For years, Britain was a country that championed a ‘voluntarist’ approach to industrial relations because employers and unions alike believed that workplace problems were better resolved through discussion and negotiation than through invoking the law. The Advisory, Conciliation and Arbitration Service (Acas), an independent public body made up of employer representatives, worker bodies and industrial relations law academics, was created to underpin this voluntarist approach and in recent years the demand for Acas’ mediation and conciliation services, in particular, has grown.

A few years ago, I worked at Acas alongside employer representatives such as John Cridland, director general of the CBI. At no point during my time there did I ever hear Mr Cridland – or any of the other employers’ organisations represented on the Acas Governing Council – call for criminal sanctions to play a part in industrial relations legislation. Rather, John Cridland and his colleagues worked constructively with employee and union representatives to develop an ‘Acas model workplace’ toolkit and lay the foundations for the introduction of mandatory early conciliation.

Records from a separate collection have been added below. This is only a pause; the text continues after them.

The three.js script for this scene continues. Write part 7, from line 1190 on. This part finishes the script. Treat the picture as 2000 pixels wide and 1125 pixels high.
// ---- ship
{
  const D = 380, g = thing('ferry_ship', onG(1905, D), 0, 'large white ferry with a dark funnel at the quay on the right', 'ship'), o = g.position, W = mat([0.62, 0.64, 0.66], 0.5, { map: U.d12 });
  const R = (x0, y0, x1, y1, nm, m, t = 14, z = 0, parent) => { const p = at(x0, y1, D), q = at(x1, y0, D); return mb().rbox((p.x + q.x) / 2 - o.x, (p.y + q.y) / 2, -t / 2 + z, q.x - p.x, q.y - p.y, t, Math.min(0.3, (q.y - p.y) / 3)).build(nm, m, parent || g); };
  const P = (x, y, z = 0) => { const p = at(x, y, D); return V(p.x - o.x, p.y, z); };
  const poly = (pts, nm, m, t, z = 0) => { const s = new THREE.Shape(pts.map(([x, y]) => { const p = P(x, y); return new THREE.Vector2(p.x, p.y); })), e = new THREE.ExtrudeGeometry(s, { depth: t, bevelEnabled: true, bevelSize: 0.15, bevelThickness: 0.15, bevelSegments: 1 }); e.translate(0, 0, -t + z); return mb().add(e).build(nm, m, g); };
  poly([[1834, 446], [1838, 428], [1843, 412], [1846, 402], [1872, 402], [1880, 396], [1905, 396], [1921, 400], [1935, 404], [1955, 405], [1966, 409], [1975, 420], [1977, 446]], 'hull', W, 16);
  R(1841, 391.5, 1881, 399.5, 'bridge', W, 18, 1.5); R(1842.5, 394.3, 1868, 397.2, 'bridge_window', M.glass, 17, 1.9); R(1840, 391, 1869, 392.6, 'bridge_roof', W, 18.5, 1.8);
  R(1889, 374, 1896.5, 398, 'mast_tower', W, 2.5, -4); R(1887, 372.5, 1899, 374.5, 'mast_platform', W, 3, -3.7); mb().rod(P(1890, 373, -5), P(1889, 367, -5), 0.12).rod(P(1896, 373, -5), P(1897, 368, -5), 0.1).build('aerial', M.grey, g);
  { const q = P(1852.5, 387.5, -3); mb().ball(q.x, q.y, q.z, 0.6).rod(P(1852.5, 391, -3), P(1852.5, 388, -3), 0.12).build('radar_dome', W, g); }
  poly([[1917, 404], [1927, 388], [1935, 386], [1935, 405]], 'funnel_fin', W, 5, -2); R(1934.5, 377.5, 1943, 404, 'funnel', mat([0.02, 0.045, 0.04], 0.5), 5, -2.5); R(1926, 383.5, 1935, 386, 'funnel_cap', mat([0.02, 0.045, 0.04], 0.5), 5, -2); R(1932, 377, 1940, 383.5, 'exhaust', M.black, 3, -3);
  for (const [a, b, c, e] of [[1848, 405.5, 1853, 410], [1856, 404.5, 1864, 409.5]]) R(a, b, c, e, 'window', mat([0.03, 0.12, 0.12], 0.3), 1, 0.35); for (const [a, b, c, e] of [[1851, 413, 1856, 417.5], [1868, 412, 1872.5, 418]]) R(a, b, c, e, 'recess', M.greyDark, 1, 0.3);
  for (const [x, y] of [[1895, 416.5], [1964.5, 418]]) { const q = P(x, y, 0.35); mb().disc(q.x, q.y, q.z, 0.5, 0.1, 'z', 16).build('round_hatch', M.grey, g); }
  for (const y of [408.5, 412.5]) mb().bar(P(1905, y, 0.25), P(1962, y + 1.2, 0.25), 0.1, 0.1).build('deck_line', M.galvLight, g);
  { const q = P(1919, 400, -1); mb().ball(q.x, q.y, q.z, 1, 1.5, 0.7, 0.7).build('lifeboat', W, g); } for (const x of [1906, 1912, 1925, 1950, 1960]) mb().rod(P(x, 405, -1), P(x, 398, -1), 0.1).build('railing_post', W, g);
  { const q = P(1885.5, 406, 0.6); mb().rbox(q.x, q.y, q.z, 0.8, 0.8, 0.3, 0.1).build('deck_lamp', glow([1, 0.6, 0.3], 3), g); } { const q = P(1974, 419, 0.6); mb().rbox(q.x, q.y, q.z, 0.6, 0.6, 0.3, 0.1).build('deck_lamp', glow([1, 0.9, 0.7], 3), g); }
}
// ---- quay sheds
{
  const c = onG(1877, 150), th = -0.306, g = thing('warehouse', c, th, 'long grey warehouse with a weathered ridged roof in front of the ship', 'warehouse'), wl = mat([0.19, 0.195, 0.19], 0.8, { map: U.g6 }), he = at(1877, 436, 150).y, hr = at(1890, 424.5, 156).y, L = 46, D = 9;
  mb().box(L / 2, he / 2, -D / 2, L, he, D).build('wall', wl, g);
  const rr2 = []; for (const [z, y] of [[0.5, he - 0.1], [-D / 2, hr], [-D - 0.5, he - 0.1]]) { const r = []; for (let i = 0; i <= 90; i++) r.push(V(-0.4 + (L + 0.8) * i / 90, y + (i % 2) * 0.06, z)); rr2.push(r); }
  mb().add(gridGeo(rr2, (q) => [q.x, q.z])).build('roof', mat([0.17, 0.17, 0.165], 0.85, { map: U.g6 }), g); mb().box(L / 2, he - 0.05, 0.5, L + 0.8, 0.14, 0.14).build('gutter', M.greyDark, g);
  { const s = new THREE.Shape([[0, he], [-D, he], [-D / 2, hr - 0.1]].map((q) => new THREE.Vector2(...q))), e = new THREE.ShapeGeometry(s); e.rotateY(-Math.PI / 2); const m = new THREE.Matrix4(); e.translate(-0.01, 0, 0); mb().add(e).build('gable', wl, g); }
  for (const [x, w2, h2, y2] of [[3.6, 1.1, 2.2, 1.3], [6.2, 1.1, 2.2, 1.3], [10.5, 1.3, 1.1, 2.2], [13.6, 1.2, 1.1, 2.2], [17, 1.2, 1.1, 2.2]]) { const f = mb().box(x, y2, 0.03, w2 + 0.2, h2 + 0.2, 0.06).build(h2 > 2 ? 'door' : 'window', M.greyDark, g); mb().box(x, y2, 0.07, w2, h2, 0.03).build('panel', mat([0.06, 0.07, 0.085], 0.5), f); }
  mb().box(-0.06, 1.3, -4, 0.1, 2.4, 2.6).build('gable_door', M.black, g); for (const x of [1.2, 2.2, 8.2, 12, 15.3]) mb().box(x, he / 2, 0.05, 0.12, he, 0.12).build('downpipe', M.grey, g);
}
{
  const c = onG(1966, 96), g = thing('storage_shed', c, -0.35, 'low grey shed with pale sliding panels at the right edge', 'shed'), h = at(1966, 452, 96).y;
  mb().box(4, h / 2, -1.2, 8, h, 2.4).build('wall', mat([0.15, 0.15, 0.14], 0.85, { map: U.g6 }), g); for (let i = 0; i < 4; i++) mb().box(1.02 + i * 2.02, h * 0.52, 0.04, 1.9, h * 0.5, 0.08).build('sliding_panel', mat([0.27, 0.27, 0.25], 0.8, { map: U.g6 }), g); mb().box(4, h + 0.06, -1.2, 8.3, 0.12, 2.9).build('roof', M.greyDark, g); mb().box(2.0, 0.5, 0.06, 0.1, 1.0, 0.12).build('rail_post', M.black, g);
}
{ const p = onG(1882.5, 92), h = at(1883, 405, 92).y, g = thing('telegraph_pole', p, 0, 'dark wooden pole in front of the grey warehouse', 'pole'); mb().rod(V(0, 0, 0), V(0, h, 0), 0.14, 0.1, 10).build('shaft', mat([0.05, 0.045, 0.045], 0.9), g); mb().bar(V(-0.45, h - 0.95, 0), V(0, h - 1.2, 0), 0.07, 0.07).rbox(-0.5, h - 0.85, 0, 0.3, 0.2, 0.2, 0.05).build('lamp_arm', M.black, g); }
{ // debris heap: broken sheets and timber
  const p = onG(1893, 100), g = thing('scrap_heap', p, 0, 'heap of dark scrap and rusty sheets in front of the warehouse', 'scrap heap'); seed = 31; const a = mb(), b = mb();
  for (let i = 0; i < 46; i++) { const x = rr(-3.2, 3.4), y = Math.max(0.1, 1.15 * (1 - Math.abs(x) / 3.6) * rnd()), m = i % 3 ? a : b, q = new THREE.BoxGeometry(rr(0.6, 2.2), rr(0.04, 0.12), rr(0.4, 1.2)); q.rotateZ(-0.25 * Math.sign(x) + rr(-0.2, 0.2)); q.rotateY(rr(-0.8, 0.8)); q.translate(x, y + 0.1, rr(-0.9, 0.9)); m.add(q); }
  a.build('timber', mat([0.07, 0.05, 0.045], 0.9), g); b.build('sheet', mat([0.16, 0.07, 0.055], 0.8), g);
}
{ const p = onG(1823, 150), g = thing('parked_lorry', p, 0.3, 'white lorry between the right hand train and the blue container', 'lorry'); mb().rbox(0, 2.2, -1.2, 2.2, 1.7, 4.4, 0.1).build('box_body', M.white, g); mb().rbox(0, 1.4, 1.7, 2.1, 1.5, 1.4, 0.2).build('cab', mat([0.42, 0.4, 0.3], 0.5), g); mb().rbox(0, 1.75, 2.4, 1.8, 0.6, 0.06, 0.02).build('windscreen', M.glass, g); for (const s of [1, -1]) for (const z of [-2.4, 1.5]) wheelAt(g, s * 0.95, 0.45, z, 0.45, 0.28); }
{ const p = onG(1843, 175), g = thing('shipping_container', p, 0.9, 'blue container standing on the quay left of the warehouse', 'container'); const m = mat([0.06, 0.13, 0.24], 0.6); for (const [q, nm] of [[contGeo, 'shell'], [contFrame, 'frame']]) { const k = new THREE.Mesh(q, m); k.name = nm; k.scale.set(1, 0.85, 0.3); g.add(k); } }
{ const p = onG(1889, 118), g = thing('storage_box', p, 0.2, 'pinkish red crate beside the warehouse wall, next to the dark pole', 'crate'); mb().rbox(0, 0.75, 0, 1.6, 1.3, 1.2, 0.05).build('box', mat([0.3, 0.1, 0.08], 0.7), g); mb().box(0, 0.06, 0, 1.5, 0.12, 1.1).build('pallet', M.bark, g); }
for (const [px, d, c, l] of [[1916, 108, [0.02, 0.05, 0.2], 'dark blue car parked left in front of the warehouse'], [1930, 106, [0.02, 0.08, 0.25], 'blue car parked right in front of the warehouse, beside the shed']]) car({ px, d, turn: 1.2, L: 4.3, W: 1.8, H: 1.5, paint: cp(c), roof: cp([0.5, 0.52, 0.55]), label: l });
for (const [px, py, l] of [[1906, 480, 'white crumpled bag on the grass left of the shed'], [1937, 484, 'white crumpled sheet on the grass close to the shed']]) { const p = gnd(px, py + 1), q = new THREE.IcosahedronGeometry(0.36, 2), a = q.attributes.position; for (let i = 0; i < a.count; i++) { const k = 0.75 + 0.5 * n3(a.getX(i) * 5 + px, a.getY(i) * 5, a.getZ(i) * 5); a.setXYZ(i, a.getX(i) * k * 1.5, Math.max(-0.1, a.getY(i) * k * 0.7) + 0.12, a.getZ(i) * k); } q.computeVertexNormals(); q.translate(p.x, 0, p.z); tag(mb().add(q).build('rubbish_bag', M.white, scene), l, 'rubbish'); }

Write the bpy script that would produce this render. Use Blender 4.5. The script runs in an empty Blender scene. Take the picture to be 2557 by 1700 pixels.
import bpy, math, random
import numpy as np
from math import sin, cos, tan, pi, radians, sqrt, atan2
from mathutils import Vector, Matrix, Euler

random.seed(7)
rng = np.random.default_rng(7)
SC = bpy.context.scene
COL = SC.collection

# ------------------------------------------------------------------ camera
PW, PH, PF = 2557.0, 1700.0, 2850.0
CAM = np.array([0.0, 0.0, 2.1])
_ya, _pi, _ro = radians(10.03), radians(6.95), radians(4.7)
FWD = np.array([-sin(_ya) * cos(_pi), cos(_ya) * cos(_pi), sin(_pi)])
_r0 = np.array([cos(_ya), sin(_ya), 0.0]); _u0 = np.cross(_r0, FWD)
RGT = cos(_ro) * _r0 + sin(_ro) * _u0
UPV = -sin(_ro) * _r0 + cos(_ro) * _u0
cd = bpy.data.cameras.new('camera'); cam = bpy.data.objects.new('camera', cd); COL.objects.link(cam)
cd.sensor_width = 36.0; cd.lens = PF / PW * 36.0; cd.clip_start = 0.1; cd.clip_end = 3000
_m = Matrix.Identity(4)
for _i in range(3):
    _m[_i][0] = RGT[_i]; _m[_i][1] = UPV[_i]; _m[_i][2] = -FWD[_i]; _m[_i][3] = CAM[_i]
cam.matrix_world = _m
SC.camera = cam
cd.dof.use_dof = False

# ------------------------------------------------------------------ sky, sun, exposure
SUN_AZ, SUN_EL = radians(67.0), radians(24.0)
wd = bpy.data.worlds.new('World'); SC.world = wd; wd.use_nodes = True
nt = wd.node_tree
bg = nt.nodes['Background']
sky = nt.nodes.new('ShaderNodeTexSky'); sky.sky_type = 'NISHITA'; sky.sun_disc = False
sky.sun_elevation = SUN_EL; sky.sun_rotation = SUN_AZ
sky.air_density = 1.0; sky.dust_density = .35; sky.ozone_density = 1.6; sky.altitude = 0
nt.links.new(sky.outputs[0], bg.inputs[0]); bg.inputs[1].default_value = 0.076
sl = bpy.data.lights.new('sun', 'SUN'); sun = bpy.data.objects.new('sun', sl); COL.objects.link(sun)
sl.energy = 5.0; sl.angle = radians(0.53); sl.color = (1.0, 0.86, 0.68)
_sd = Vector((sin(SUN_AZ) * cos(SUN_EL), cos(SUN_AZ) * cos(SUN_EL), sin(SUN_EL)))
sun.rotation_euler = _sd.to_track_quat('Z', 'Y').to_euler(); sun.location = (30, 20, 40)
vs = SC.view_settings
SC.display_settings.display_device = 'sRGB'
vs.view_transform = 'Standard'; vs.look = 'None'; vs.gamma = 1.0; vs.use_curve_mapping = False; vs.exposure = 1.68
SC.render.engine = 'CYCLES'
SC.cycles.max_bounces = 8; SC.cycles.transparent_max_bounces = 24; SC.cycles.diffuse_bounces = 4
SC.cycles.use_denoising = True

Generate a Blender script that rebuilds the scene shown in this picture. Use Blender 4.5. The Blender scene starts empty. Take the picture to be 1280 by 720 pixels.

This new Trade Union Bill wants to take us back to the future – but to a future where employees will once again be treated like serfs and modern day slaves, criminalised for exercising their legitimate rights to take action against bad treatment in the workplace.

In 2015, this is not the way to go.

If the Government is keen to improve industrial relations in this country there are other examples it should follow. Countries such as Germany, which have long provided for proper forums for employees to air their grievances, have shown that strikes occur less when workplace mechanisms exist that respect workers and their contribution.

In 1969, the late great Barbara Castle MP, then Employment Secretary, presented a White Paper ‘In Place of Strife’ in an attempt to try and tackle the growing industrial unrest happening in Britain at that time.

Unlike like Barbara Castle’s modest proposals (unwisely rejected), this new Trade Union Bill will lead to nothing but strife.